Boussinesq Modeling Of Wave-Current Interaction In The Nearshore Zone

Water waves and currents usually coexist, in the nearshore zone. The flow has a great influence on the wave deformation and energy transfer. For example the Doppler effect, the following currents increase wavelengths and decrease wave height, while the opposing currents decrease wavelengths and increase wave height. Meanwhile the wave and current interaction will have influence on sediment movement and ship navigation. Therefore, the engineers and scientists pay more and more attention to the research of wave-current interaction. Because the water depth of the nearshore is shallow and the wave nonlinearity is strong, the enhanced Boussinesq model is an ideal model to do the research on the nearshore wave-current interaction.This thesis adopts a set of fully nonlinear Boussinesq equations with the accuracy of dispersion relation up to the order of Pade[4,4] to simulate the evolution process of wave current interaction over the submerged sills with uniform steady currents.
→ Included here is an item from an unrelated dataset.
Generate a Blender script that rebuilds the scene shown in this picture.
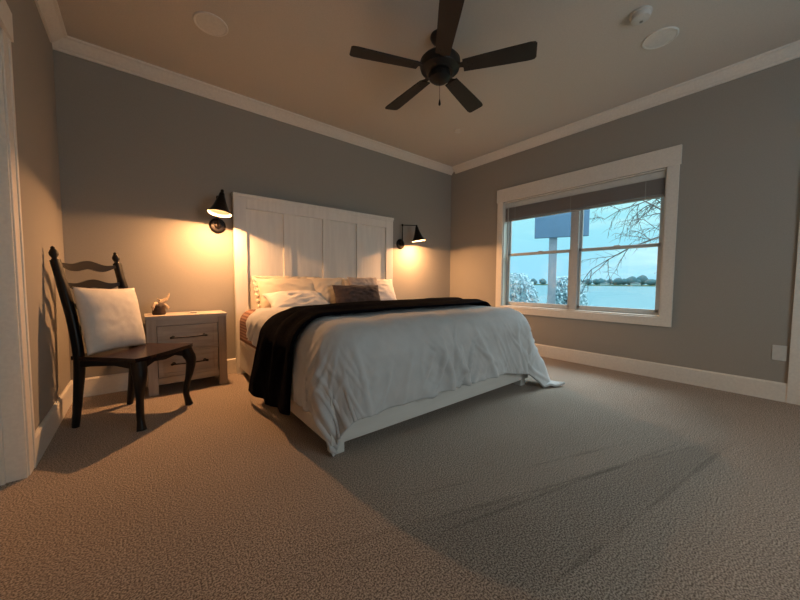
import bpy, bmesh, math, random
from mathutils import Vector, Matrix, noise
R = math.radians
PI = math.pi
random.seed(7)
for o in list(bpy.data.objects):
    bpy.data.objects.remove(o, do_unlink=True)
scene = bpy.context.scene
C = scene.collection

# ---------------------------------------------------------------- camera
cam = bpy.data.cameras.new('camera')
cam.sensor_fit = 'HORIZONTAL'; cam.sensor_width = 36.0; cam.lens = 319.8 / 800 * 36
cam.clip_start = 0.02; cam.clip_end = 3000
camo = bpy.data.objects.new('camera', cam); C.objects.link(camo)
ya, pi_, ro = R(39.056), R(3.24), R(0.281)
Fv = Vector((math.sin(ya)*math.cos(pi_), math.cos(ya)*math.cos(pi_), -math.sin(pi_)))
Rv = Vector((math.cos(ya), -math.sin(ya), 0)); Uv = Rv.cross(Fv)
R2 = Rv*math.cos(ro)+Uv*math.sin(ro); U2 = -Rv*math.sin(ro)+Uv*math.cos(ro)
m = Matrix((R2, U2, -Fv)).transposed().to_4x4(); m.translation = (0, 0, 0.935)
camo.matrix_world = m
scene.camera = camo

# ---------------------------------------------------------------- world: overcast sky, brighter overhead
w = bpy.data.worlds.new('sky'); scene.world = w; w.use_nodes = True
nt = w.node_tree; nt.nodes.clear()
tc = nt.nodes.new('ShaderNodeTexCoord'); sp = nt.nodes.new('ShaderNodeSeparateXYZ')
nt.links.new(tc.outputs['Generated'], sp.inputs[0])
cr = nt.nodes.new('ShaderNodeValToRGB')
cr.color_ramp.elements[0].position = 0.0; cr.color_ramp.elements[0].color = (.27, .58, .78, 1)
cr.color_ramp.elements[1].position = 1.0; cr.color_ramp.elements[1].color = (1.0, 1.15, 1.2, 1)
e = cr.color_ramp.elements.new(.12); e.color = (.29, .63, .76, 1)
e = cr.color_ramp.elements.new(.30); e.color = (.40, .74, .74, 1)
nt.links.new(sp.outputs[2], cr.inputs[0])
ns = nt.nodes.new('ShaderNodeTexNoise'); ns.inputs['Scale'].default_value = 3.5; ns.inputs['Detail'].default_value = 5
mp = nt.nodes.new('ShaderNodeMapping'); mp.inputs['Scale'].default_value = (1, 1, 4.5)
nt.links.new(tc.outputs['Generated'], mp.inputs[0]); nt.links.new(mp.outputs[0], ns.inputs['Vector'])
nr = nt.nodes.new('ShaderNodeValToRGB'); nr.color_ramp.elements[0].position = .5; nr.color_ramp.elements[1].position = .72
nr.color_ramp.elements[0].color = (0, 0, 0, 1); nr.color_ramp.elements[1].color = (.55, .55, .55, 1)
nt.links.new(ns.outputs['Fac'], nr.inputs[0])
mx = nt.nodes.new('ShaderNodeMixRGB'); mx.inputs[2].default_value = (.66, .86, .86, 1)
nt.links.new(nr.outputs[0], mx.inputs[0]); nt.links.new(cr.outputs[0], mx.inputs[1])
bg = nt.nodes.new('ShaderNodeBackground'); bg.inputs[1].default_value = 1.5
nt.links.new(mx.outputs[0], bg.inputs[0])
wo = nt.nodes.new('ShaderNodeOutputWorld'); nt.links.new(bg.outputs[0], wo.inputs[0])

def area(name, loc, target, sx, sy, power, col):
    l = bpy.data.lights.new(name, 'AREA'); l.shape = 'RECTANGLE'; l.size = sx; l.size_y = sy
    l.energy = power; l.color = col
    o = bpy.data.objects.new(name, l); C.objects.link(o); o.location = loc
    o.rotation_euler = (Vector(target)-Vector(loc)).to_track_quat('-Z', 'Y').to_euler()
    return o
# daylight: bright upper sky outside the lake window, and the window in the wall behind the camera
area('upper_sky_light', (7.2, 1.2, 4.6), (3.9, 1.7, 1.3), 4.0, 2.2, 620, (.82, .93, 1.0))
area('daylight_back_window', (1.9, -1.72, 1.45), (1.9, 3, 1.15), 1.7, 1.25, 20.5, (.97, .97, .96))

scene.view_settings.view_transform = 'Standard'
scene.view_settings.look = 'None'
scene.view_settings.exposure = 0.0
scene.view_settings.gamma = 1.0
scene.view_settings.use_curve_mapping = False
LAMP_W = 29.0

# ---------------------------------------------------------------- dimensions
XL, XE, YB, YS, H = -0.450, 3.94, 3.56, -1.60, 2.74
T = 0.14

# ---------------------------------------------------------------- materials
def mat(name, col, rough=.6, metal=0, col2=None, nscale=20, stretch=(1, 1, 1), bump=0, bscale=None, detail=4, spec=.5, sheen=0, lo=.35, hi=.65):
    mt = bpy.data.materials.new(name); mt.use_nodes = True; t = mt.node_tree
    b = t.nodes['Principled BSDF']
    b.inputs['Roughness'].default_value = rough; b.inputs['Metallic'].default_value = metal
    b.inputs['Specular IOR Level'].default_value = spec
    if sheen: b.inputs['Sheen Weight'].default_value = sheen
    tcn = t.nodes.new('ShaderNodeTexCoord'); mpn = t.nodes.new('ShaderNodeMapping')
    mpn.inputs['Scale'].default_value = stretch
    t.links.new(tcn.outputs['Object'], mpn.inputs[0])
    n = t.nodes.new('ShaderNodeTexNoise'); n.inputs['Scale'].default_value = nscale; n.inputs['Detail'].default_value = detail
    t.links.new(mpn.outputs[0], n.inputs['Vector'])
    if col2 is None: col2 = tuple(c*.93 for c in col)
    rp = t.nodes.new('ShaderNodeValToRGB')
    rp.color_ramp.elements[0].position = lo; rp.color_ramp.elements[1].position = hi
    rp.color_ramp.elements[0].color = (*col2, 1); rp.color_ramp.elements[1].color = (*col, 1)
    t.links.new(n.outputs['Fac'], rp.inputs[0]); t.links.new(rp.outputs[0], b.inputs['Base Color'])
    if bump:
        n2 = t.nodes.new('ShaderNodeTexNoise'); n2.inputs['Scale'].default_value = bscale or nscale; n2.inputs['Detail'].default_value = 3
        t.links.new(mpn.outputs[0], n2.inputs['Vector'])
        bp = t.nodes.new('ShaderNodeBump'); bp.inputs['Strength'].default_value = bump; bp.inputs['Distance'].default_value = .01
        t.links.new(n2.outputs['Fac'], bp.inputs['Height']); t.links.new(bp.outputs[0], b.inputs['Normal'])
    return mt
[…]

In order to mitigate the wave reflection at the open boundaries, the waves are generated inside the computational domain and the sponge layer is used. The data of experiments of Luth and Dong et al. were used to verify the accuracy and feasibility of the numerical model.Wave reflection, refraction and diffraction may occur around the structures. In this thesis, a time-domain separation method using time series measured from multiple measuring points to separate higher-order harmonics, and the method of least squares is applied to reduce errors which caused by the measuring and etc.The results were compared and analyzed to be good. The process of wave evolution over the submerged dike is complex. The energy transfer occurs between the various orders of harmonics, the free and bound harmonics of the same order. The flow affects the energy transfer between them. This thesis discusses the high-order harmonics with varying flow velocities and low-frequency generated by bichromatic waves over a submerged breakwater and summarizes the impact of the flow on waves propagating over the submerged dike.